◆ Data section

━━━━━━━━

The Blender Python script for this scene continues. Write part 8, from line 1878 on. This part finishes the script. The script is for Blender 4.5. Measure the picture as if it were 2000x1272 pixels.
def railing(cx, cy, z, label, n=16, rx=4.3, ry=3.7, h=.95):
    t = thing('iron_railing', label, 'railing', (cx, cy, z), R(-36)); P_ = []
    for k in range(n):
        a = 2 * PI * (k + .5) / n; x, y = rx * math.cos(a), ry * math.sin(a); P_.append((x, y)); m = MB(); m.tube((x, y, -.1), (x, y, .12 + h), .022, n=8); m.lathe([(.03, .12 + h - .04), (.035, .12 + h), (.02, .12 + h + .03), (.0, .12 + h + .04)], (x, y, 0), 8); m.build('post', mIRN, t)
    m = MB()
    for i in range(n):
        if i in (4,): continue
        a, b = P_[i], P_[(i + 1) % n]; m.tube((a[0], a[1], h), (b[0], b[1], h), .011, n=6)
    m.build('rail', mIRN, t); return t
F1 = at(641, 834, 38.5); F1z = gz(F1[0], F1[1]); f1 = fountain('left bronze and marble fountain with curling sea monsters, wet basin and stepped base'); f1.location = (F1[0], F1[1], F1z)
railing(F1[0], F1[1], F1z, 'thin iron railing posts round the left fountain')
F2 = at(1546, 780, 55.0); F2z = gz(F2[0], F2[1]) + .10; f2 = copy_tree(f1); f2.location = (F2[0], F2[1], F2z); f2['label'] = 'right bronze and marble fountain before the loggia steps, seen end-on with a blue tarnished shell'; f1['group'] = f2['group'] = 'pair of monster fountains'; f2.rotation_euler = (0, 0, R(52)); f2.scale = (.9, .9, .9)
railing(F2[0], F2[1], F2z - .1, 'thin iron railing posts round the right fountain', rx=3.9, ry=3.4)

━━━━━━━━

◆ The exercise
The listing above should be transcribed in full, exactly as written.

◆ Right answer
The Blender Python script for this scene continues. Write part 8, from line 1878 on. This part finishes the script. The script is for Blender 4.5. Measure the picture as if it were 2000x1272 pixels.
def railing(cx, cy, z, label, n=16, rx=4.3, ry=3.7, h=.95):
    t = thing('iron_railing', label, 'railing', (cx, cy, z), R(-36)); P_ = []
    for k in range(n):
        a = 2 * PI * (k + .5) / n; x, y = rx * math.cos(a), ry * math.sin(a); P_.append((x, y)); m = MB(); m.tube((x, y, -.1), (x, y, .12 + h), .022, n=8); m.lathe([(.03, .12 + h - .04), (.035, .12 + h), (.02, .12 + h + .03), (.0, .12 + h + .04)], (x, y, 0), 8); m.build('post', mIRN, t)
    m = MB()
    for i in range(n):
        if i in (4,): continue
        a, b = P_[i], P_[(i + 1) % n]; m.tube((a[0], a[1], h), (b[0], b[1], h), .011, n=6)
    m.build('rail', mIRN, t); return t
F1 = at(641, 834, 38.5); F1z = gz(F1[0], F1[1]); f1 = fountain('left bronze and marble fountain with curling sea monsters, wet basin and stepped base'); f1.location = (F1[0], F1[1], F1z)
railing(F1[0], F1[1], F1z, 'thin iron railing posts round the left fountain')
F2 = at(1546, 780, 55.0); F2z = gz(F2[0], F2[1]) + .10; f2 = copy_tree(f1); f2.location = (F2[0], F2[1], F2z); f2['label'] = 'right bronze and marble fountain before the loggia steps, seen end-on with a blue tarnished shell'; f1['group'] = f2['group'] = 'pair of monster fountains'; f2.rotation_euler = (0, 0, R(52)); f2.scale = (.9, .9, .9)
railing(F2[0], F2[1], F2z - .1, 'thin iron railing posts round the right fountain', rx=3.9, ry=3.4)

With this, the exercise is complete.